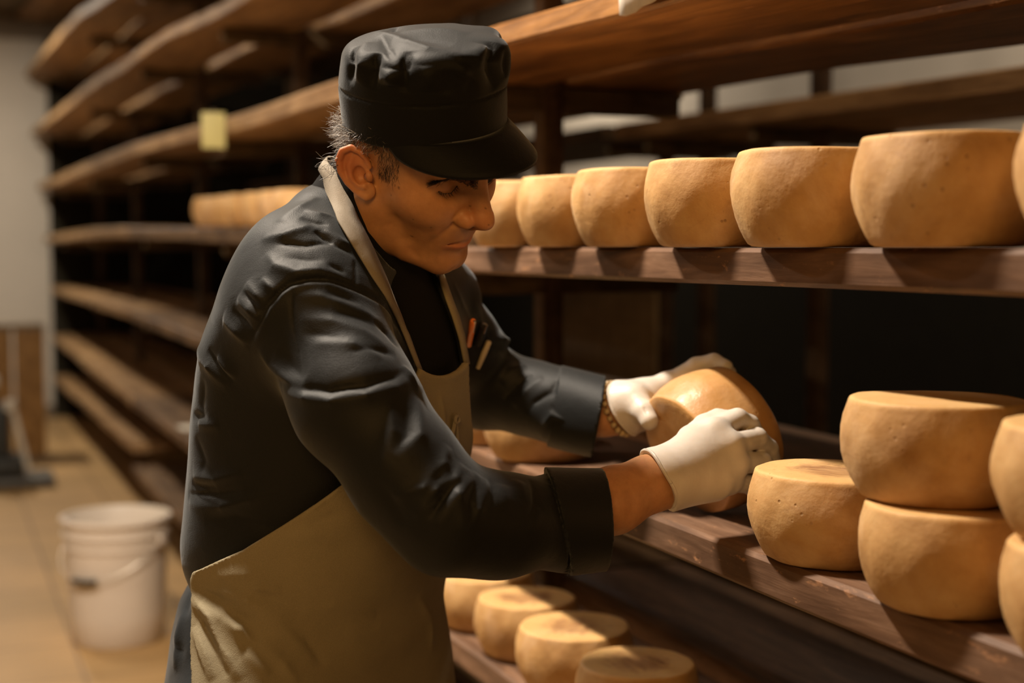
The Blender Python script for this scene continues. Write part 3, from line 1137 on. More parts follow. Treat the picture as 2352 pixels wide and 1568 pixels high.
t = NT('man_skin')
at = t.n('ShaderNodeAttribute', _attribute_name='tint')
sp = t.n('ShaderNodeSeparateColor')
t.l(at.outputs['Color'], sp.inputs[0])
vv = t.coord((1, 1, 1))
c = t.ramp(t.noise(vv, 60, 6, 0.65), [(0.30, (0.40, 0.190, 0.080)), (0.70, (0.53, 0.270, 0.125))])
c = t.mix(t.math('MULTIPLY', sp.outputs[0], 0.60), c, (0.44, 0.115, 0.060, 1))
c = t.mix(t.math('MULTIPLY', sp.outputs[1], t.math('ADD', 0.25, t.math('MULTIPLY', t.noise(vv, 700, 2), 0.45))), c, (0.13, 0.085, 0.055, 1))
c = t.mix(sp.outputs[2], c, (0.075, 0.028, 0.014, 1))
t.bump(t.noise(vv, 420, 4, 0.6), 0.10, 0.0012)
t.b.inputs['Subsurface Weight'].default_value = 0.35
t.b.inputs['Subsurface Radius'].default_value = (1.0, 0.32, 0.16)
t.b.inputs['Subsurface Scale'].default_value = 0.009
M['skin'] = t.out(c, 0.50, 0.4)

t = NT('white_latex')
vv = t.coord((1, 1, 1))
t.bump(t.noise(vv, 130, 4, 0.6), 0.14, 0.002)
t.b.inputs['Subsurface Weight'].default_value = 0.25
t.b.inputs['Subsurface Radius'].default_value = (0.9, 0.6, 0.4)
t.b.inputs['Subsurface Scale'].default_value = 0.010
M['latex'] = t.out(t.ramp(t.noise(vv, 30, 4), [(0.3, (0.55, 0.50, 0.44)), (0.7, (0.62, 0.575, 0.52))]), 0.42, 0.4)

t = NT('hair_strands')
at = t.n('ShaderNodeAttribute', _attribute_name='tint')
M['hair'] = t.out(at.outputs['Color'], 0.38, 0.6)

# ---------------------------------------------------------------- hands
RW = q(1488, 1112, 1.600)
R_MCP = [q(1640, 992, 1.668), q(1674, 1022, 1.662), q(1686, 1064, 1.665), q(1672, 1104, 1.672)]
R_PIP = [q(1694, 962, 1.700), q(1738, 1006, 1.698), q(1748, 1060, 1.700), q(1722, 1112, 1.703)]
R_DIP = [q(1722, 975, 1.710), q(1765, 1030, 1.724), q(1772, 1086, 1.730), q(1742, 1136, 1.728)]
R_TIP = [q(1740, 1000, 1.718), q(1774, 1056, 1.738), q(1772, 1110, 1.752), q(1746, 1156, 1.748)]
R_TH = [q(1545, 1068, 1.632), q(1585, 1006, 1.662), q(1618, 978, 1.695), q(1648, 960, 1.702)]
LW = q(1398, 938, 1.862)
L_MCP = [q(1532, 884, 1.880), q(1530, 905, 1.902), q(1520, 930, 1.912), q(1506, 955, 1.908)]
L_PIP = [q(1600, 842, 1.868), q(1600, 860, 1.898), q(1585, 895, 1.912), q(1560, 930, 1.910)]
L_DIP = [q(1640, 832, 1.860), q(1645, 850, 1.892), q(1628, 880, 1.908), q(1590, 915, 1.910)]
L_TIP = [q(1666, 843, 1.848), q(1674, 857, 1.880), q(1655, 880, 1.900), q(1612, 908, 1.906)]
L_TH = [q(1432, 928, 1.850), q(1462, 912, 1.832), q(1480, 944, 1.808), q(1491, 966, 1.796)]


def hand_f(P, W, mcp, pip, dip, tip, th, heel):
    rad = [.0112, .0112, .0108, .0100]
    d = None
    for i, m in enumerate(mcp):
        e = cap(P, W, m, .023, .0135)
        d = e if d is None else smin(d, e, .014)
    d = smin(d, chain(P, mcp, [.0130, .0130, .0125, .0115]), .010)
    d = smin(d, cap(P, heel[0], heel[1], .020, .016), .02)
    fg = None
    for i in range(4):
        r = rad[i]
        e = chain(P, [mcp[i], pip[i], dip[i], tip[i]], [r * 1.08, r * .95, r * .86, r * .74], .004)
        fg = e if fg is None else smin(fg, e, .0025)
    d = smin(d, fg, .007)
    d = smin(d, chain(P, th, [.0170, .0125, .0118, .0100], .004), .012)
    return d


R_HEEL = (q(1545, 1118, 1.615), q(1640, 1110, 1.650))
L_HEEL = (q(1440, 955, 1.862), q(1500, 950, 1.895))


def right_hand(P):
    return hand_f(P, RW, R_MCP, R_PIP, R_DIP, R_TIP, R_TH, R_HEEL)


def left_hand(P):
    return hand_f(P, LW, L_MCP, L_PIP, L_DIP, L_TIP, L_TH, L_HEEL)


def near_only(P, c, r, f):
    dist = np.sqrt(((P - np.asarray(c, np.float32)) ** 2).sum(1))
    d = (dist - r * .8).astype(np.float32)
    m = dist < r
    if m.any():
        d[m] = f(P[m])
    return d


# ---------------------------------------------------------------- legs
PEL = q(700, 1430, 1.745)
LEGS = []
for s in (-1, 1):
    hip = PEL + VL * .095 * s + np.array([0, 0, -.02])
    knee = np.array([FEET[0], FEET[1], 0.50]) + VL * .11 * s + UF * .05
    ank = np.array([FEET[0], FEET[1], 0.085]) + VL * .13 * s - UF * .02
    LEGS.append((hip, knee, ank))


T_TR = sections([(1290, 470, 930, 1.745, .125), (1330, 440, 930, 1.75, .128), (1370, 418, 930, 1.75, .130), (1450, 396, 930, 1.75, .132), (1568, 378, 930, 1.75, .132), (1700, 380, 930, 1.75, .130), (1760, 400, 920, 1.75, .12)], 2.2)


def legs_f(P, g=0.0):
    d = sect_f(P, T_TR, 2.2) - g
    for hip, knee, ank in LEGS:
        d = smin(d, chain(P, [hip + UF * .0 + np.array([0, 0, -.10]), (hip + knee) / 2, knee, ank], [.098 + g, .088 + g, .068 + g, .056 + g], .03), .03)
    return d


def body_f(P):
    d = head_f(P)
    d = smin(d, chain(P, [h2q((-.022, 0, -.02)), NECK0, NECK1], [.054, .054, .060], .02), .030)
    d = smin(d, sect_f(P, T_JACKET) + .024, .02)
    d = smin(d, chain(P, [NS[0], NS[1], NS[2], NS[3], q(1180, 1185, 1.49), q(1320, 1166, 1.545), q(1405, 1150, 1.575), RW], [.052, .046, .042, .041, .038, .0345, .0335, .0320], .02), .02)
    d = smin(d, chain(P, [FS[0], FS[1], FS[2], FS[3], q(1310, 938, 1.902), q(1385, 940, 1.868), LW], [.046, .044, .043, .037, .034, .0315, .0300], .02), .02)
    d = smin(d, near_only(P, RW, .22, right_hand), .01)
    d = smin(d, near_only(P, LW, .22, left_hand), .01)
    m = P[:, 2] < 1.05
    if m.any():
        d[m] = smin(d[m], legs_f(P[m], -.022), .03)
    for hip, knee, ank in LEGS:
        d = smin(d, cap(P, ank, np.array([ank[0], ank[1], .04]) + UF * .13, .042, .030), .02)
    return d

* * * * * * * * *

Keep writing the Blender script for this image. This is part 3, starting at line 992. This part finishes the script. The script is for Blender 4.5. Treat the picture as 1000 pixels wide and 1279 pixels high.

* * * * * * * * *

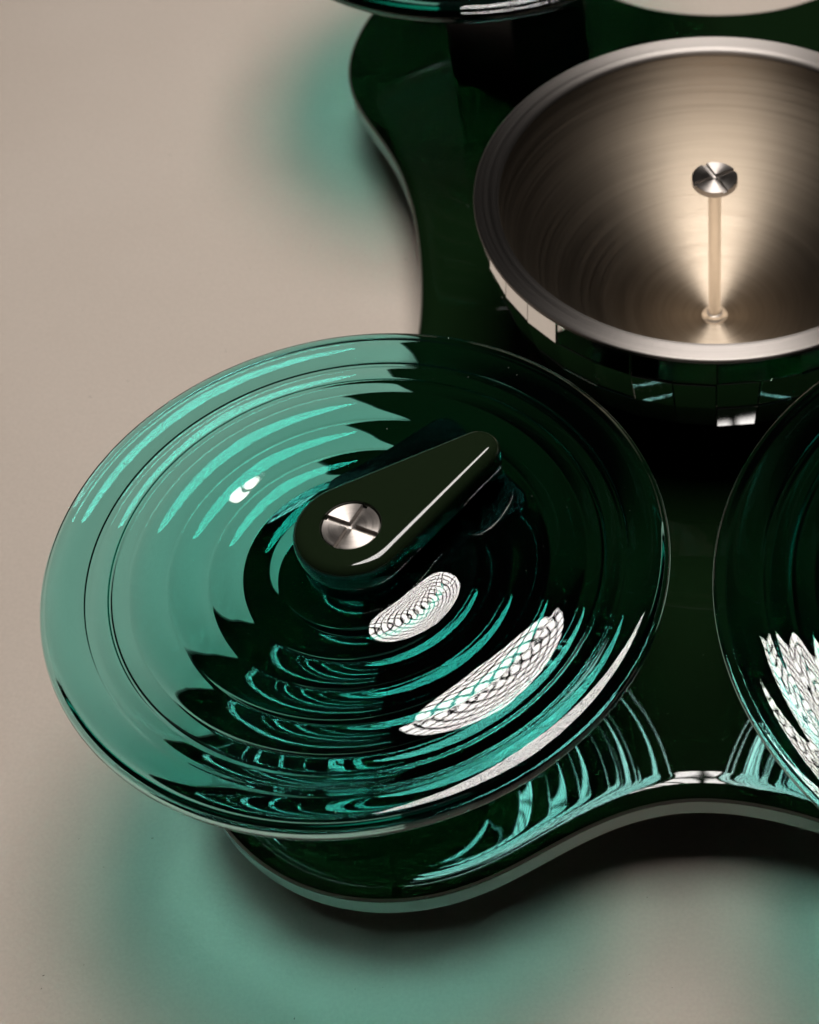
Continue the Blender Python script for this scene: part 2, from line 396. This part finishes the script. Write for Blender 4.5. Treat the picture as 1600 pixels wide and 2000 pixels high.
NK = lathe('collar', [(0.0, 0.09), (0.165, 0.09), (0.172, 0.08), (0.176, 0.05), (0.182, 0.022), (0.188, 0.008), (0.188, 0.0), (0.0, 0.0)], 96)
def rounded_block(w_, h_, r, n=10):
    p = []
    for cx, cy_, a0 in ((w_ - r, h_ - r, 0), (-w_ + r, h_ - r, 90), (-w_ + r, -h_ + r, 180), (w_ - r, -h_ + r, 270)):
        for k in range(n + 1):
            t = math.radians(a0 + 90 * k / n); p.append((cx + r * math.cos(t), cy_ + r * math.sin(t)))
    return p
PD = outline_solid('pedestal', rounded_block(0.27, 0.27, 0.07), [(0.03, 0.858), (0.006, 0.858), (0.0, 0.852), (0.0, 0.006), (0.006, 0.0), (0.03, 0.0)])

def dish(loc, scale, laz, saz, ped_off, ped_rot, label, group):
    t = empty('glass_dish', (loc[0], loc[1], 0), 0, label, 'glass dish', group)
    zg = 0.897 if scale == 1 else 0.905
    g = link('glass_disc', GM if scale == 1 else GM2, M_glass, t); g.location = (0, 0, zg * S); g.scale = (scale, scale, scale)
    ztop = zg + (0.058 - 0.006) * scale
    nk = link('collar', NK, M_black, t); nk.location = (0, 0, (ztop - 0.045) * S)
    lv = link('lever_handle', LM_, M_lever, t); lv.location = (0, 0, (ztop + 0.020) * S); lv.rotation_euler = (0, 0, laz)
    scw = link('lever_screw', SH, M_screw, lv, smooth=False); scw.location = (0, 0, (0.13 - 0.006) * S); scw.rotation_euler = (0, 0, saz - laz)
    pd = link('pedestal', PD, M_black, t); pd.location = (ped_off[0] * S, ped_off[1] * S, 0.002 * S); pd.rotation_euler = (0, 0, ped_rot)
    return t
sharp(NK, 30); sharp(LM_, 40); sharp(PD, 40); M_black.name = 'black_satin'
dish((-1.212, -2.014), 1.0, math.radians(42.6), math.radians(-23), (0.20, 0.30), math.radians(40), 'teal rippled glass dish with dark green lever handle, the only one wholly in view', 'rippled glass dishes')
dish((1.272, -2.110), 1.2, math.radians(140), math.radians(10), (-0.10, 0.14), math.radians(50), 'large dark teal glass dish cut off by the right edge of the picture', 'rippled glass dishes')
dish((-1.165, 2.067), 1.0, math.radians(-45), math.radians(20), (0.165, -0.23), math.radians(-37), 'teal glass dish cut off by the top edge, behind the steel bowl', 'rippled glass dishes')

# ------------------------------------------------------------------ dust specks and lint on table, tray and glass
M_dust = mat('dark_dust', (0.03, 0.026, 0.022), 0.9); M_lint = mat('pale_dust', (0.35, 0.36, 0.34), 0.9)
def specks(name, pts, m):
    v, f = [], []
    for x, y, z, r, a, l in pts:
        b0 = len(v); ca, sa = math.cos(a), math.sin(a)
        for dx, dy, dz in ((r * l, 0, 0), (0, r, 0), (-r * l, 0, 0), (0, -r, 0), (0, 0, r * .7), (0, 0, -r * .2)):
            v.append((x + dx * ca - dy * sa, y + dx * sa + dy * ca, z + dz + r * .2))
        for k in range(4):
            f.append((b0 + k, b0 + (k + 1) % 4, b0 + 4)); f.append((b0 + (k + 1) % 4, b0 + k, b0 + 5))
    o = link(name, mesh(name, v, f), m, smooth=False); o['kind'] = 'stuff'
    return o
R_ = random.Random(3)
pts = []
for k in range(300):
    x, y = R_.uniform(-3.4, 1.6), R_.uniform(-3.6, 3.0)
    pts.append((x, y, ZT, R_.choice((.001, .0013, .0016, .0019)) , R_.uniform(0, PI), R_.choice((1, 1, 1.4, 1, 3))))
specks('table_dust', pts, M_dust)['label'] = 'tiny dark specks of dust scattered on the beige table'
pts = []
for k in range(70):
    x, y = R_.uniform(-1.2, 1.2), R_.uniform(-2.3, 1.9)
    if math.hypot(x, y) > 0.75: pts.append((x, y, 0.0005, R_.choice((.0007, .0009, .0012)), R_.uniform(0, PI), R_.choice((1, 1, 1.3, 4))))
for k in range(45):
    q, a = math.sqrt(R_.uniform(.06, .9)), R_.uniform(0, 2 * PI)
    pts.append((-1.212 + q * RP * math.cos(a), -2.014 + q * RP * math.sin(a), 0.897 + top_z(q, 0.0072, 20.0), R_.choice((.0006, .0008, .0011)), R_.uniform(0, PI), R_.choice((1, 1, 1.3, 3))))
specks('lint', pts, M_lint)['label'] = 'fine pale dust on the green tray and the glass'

* * * * * * * * *

**Exercise objective**
Repeat word for word the stretch of lines from the one with "The Blender Python script for this scene continues." down to the one with "M['hair'] = t.out(at.outputs['Color'], 0.38, 0.6)", both included.

**Task result**
The Blender Python script for this scene continues. Write part 3, from line 1137 on. More parts follow. Treat the picture as 2352 pixels wide and 1568 pixels high.
t = NT('man_skin')
at = t.n('ShaderNodeAttribute', _attribute_name='tint')
sp = t.n('ShaderNodeSeparateColor')
t.l(at.outputs['Color'], sp.inputs[0])
vv = t.coord((1, 1, 1))
c = t.ramp(t.noise(vv, 60, 6, 0.65), [(0.30, (0.40, 0.190, 0.080)), (0.70, (0.53, 0.270, 0.125))])
c = t.mix(t.math('MULTIPLY', sp.outputs[0], 0.60), c, (0.44, 0.115, 0.060, 1))
c = t.mix(t.math('MULTIPLY', sp.outputs[1], t.math('ADD', 0.25, t.math('MULTIPLY', t.noise(vv, 700, 2), 0.45))), c, (0.13, 0.085, 0.055, 1))
c = t.mix(sp.outputs[2], c, (0.075, 0.028, 0.014, 1))
t.bump(t.noise(vv, 420, 4, 0.6), 0.10, 0.0012)
t.b.inputs['Subsurface Weight'].default_value = 0.35
t.b.inputs['Subsurface Radius'].default_value = (1.0, 0.32, 0.16)
t.b.inputs['Subsurface Scale'].default_value = 0.009
M['skin'] = t.out(c, 0.50, 0.4)

t = NT('white_latex')
vv = t.coord((1, 1, 1))
t.bump(t.noise(vv, 130, 4, 0.6), 0.14, 0.002)
t.b.inputs['Subsurface Weight'].default_value = 0.25
t.b.inputs['Subsurface Radius'].default_value = (0.9, 0.6, 0.4)
t.b.inputs['Subsurface Scale'].default_value = 0.010
M['latex'] = t.out(t.ramp(t.noise(vv, 30, 4), [(0.3, (0.55, 0.50, 0.44)), (0.7, (0.62, 0.575, 0.52))]), 0.42, 0.4)

t = NT('hair_strands')
at = t.n('ShaderNodeAttribute', _attribute_name='tint')
M['hair'] = t.out(at.outputs['Color'], 0.38, 0.6)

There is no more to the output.